200Kを超える高温超伝導が硫化水素やランタン水素化物において報告され、高温超伝導体探索の新たな潮流が生じています。ここでの主役は、これまでの「酸化物」ではなく「水素化物」ですが、200万気圧という超高圧が必要であることから、実用性についてはまだ乏しいのが大きな課題です。そこで我々は、「水素化物薄膜合成」、「薄膜・界面制御技術」、「固体電気化学」の知見を融合した「水素化物薄膜電池」を実現することで、水素化物における常圧下での高温超伝導の発現を目指しています。この超高温超伝導が実現し、損失ゼロの送電によるエネルギー問題の解消や超高速量子コンピューティング応用を通じた巨大なインパクトを産み出すことが最大の目標です。
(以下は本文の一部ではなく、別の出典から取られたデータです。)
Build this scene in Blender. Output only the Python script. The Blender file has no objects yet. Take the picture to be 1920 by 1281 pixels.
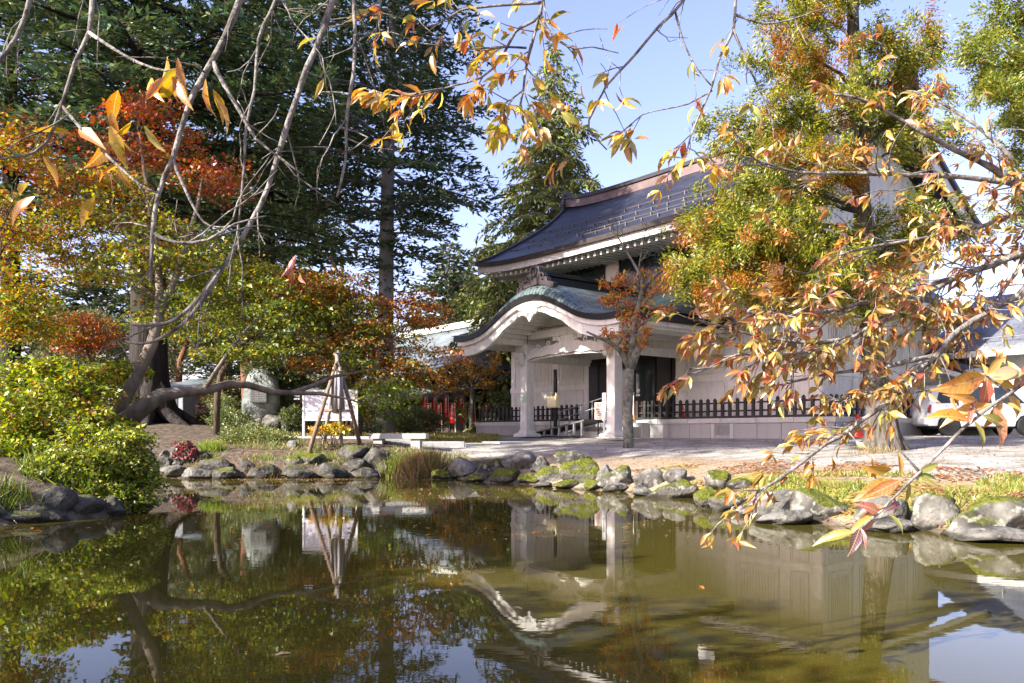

我々はこれまで、「機能性酸化物薄膜の合成・物性制御」、「薄膜Li電池による界面設計を通じた超高速充放電」などの研究を行ってきました。一見すると本提案との関連がわかりづらいのですが、「水素化物薄膜」というキーワードにこれらの知見を組み込むことで、新たな融合分野の開拓を目指しています。これまでに、チタンやマグネシウム、イットリウムなどの高品質かつ方位のそろった水素化物薄膜の作製に成功しました。今後は、パラジウムやマグネシウムの金属水素化物薄膜を電極とする「水素化物薄膜電池」を作製し、結晶歪みや水素の配位構造・含有量・荷電状態を自在に操ることで、バルクでは実現不可能な準安定相を常圧下で実現し、新奇高温超伝導体の創製へと展開する予定です。